I decided I was going to go. I didn’t think twice about the money, I asked for equipment as a christmas present. I rented from the OAC. I researched. My mom researched. I was doing this. I was doing it for me. I needed to find myself- the girl I had somehow lost this semester and I couldn’t even put my finger on why I’d lost her. That’s when I decided I was going to shut my phone off the entire trip. I knew I wouldn’t get service most of the time anyway, so why not shut it off and learn more about me? I wanted to get away from the world and test myself alone- with nobody else to prove myself to. I wanted to enjoy nature without a phone screen nagging for my attention. I wanted to lose those materialistic snapchat streaks and start fresh. I thought maybe I’d find out what I was struggling with and how I could fix it.
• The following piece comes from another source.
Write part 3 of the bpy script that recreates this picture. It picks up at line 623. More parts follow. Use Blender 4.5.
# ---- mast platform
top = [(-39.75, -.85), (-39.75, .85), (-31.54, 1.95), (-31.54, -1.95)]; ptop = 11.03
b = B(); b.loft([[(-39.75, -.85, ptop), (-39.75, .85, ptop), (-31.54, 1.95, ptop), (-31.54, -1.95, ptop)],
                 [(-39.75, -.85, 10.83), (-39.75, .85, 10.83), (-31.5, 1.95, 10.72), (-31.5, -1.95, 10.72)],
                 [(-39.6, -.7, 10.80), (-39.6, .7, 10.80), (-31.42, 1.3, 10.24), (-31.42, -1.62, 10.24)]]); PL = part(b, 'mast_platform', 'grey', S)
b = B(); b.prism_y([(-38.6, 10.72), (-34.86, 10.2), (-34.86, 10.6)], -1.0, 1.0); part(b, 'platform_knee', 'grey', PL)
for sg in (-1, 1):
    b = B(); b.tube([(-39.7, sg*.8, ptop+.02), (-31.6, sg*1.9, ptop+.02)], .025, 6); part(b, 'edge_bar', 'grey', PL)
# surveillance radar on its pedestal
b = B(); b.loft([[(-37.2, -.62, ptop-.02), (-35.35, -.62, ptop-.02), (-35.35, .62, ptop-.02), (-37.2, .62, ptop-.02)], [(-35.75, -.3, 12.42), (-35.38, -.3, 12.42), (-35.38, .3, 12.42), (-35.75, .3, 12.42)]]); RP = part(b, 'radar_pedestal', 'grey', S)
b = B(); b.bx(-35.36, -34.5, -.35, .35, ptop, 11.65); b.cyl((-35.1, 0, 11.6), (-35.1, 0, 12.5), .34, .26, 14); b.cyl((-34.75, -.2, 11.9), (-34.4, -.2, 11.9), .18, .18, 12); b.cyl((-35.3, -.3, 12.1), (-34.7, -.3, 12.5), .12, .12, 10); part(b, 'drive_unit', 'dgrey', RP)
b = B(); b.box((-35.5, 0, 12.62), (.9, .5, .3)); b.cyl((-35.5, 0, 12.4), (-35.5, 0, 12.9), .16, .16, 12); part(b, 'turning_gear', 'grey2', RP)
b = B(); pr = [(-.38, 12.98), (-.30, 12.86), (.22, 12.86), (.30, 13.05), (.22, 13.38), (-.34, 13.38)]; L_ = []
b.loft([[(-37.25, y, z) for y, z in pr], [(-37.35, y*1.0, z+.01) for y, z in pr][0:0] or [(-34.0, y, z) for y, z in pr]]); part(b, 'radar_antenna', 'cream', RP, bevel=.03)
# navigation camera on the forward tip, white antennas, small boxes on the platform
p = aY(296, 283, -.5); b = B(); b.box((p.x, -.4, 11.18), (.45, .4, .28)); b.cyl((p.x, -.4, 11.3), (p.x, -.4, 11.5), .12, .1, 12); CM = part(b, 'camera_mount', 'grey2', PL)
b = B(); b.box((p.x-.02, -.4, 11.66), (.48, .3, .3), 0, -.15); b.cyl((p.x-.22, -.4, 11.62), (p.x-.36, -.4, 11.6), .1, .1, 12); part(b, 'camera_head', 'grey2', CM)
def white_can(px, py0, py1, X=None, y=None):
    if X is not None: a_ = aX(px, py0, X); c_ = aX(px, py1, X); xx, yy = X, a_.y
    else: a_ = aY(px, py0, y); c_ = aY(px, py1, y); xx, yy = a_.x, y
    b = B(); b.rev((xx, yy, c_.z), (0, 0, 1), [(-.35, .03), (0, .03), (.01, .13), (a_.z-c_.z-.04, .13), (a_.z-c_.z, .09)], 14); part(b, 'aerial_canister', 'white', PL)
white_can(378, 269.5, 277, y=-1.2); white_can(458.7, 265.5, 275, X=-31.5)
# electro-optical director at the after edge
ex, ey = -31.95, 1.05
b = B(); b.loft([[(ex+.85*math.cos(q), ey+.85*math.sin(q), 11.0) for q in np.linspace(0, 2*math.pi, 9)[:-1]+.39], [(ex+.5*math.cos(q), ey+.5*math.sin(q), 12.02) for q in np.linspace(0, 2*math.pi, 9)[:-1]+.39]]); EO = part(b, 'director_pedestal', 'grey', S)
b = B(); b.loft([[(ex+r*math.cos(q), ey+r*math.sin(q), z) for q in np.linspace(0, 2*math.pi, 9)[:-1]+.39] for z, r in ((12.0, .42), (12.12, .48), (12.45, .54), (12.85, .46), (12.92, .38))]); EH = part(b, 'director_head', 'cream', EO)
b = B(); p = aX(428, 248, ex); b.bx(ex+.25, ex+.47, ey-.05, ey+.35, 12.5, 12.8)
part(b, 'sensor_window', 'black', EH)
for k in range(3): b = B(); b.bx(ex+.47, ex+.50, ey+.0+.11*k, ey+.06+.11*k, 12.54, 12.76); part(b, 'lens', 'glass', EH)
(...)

The trip was more than amazing. I cannot even put into words how empowering it was. We hiked parts of the Appalachian Trail. We didn’t see other people for over a day. We hung our food up from bears, we learned all kinds of trail guidelines, we took off our shoes and waded through knee high rivers, we pushed our physical strengths- hiking 11 miles in one day. But most of all we did it all on our own. Just a few of us girls. A dad on a day hike even stopped us and said how impressed he was we had been out there for days. I was proud.
Needless to say, I didn’t have some monumental realization of who I was, a fix to all my problems, what was happening in my life, or who I was.. and maybe that’s what I needed: to know thats not how it works. But I did learn a lot about myself anyway and I learned how hard I can push myself and my boundaries and get through anything because I am still me. I got a break to be with myself and nature, an experience not everyone gets. It was very needed and I cannot wait to do something similar again. Thank you OSU, yet again, and Women in the Outdoors for such an amazing opportunity.